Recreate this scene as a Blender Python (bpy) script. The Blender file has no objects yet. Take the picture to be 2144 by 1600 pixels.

...

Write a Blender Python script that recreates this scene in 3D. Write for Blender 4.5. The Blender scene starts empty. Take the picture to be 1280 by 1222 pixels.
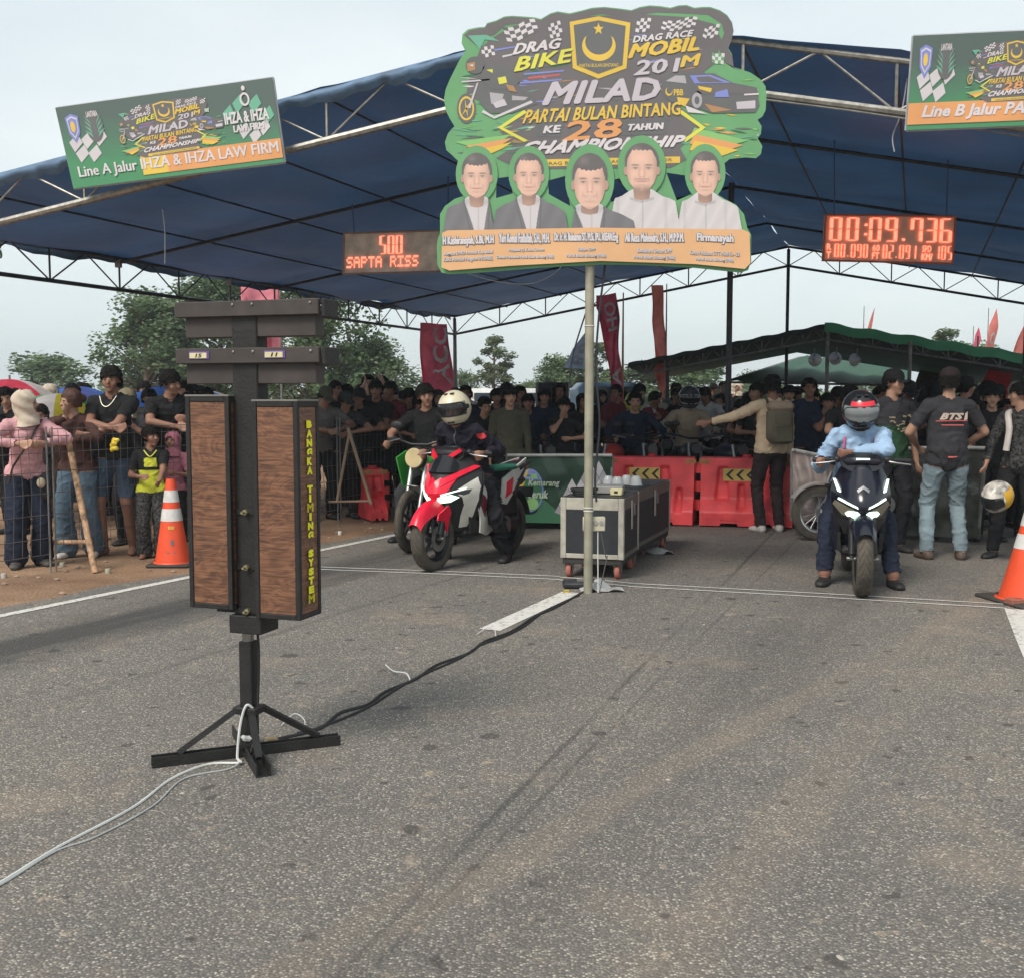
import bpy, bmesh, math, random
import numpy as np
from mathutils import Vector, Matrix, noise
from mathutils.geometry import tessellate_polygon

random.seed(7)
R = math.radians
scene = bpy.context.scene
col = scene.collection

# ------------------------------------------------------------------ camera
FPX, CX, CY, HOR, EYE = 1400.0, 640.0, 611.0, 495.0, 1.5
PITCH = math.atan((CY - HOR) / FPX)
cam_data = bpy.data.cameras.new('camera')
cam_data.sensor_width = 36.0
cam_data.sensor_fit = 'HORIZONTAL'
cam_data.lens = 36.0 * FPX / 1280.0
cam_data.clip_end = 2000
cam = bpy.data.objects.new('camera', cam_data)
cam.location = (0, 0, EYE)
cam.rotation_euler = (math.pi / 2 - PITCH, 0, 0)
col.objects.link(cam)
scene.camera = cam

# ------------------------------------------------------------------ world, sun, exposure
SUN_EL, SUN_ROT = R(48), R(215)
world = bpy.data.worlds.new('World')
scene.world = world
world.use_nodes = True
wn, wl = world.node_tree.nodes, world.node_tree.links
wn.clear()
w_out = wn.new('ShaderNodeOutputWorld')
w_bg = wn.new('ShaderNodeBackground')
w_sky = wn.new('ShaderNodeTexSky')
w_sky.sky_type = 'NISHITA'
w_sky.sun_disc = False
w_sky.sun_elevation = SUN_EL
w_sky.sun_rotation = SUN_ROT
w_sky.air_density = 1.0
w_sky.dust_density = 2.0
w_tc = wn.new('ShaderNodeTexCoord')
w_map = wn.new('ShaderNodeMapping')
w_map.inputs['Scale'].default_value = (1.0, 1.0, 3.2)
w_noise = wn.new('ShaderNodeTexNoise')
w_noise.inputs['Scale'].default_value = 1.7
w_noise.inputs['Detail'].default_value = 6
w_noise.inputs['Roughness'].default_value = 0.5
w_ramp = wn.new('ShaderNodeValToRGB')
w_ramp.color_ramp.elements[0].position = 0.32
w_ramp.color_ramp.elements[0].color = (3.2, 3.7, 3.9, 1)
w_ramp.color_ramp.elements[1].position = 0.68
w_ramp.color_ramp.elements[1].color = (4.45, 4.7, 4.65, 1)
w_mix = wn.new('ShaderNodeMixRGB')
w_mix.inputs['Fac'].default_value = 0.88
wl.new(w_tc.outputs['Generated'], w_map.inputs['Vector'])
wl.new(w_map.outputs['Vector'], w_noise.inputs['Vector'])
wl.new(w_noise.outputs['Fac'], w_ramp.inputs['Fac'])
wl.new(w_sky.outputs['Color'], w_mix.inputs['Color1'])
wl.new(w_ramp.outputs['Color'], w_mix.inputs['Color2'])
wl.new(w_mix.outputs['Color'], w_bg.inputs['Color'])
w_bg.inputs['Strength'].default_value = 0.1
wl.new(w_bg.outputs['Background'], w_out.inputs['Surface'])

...

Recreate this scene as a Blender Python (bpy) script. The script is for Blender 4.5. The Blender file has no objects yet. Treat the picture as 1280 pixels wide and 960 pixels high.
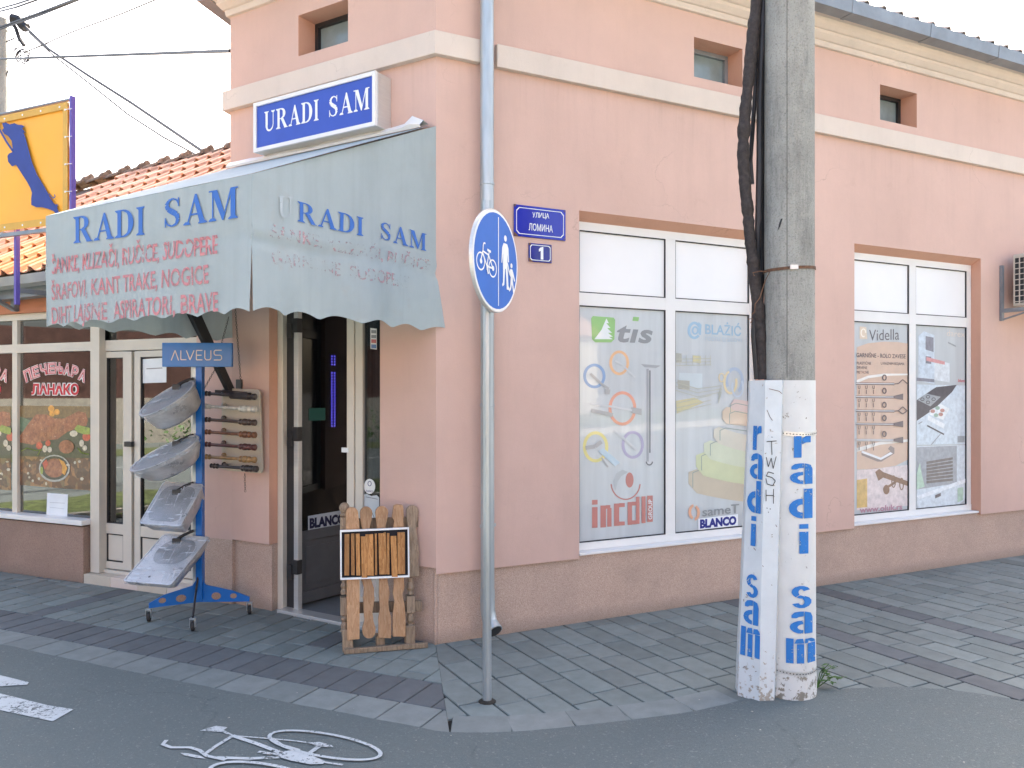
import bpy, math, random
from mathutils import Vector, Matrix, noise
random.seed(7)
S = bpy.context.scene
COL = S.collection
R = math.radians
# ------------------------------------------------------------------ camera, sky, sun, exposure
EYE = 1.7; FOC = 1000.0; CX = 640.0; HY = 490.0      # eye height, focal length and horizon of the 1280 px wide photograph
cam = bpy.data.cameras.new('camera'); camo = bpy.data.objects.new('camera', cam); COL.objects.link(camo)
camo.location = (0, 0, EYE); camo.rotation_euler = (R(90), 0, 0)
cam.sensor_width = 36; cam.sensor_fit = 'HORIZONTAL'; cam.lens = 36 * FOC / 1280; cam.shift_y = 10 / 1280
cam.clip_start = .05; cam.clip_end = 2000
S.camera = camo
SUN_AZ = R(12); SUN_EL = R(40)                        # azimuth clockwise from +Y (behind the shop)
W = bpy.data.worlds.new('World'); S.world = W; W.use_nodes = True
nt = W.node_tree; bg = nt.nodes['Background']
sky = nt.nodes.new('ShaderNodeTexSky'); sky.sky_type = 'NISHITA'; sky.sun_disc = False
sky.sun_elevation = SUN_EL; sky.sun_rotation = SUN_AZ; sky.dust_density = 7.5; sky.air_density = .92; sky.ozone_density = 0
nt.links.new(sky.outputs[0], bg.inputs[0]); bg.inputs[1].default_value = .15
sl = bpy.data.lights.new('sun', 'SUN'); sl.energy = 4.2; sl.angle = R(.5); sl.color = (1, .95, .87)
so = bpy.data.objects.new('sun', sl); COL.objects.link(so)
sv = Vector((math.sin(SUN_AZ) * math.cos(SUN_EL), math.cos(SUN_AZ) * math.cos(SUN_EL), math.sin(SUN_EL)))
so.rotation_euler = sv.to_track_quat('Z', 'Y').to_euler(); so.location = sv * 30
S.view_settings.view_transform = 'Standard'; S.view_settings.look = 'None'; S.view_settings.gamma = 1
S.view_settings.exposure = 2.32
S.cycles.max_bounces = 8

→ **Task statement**
Exactly as they stand, quote the lines beginning with the one that contains "Write a Blender" and ending with the one that contains "scene.camera = cam", with no pictures.

→ **The output**
Write a Blender Python script that recreates this scene in 3D. Write for Blender 4.5. The Blender scene starts empty. Take the picture to be 1280 by 1222 pixels.
import bpy, bmesh, math, random
import numpy as np
from mathutils import Vector, Matrix, noise
from mathutils.geometry import tessellate_polygon

random.seed(7)
R = math.radians
scene = bpy.context.scene
col = scene.collection

# ------------------------------------------------------------------ camera
FPX, CX, CY, HOR, EYE = 1400.0, 640.0, 611.0, 495.0, 1.5
PITCH = math.atan((CY - HOR) / FPX)
cam_data = bpy.data.cameras.new('camera')
cam_data.sensor_width = 36.0
cam_data.sensor_fit = 'HORIZONTAL'
cam_data.lens = 36.0 * FPX / 1280.0
cam_data.clip_end = 2000
cam = bpy.data.objects.new('camera', cam_data)
cam.location = (0, 0, EYE)
cam.rotation_euler = (math.pi / 2 - PITCH, 0, 0)
col.objects.link(cam)
scene.camera = cam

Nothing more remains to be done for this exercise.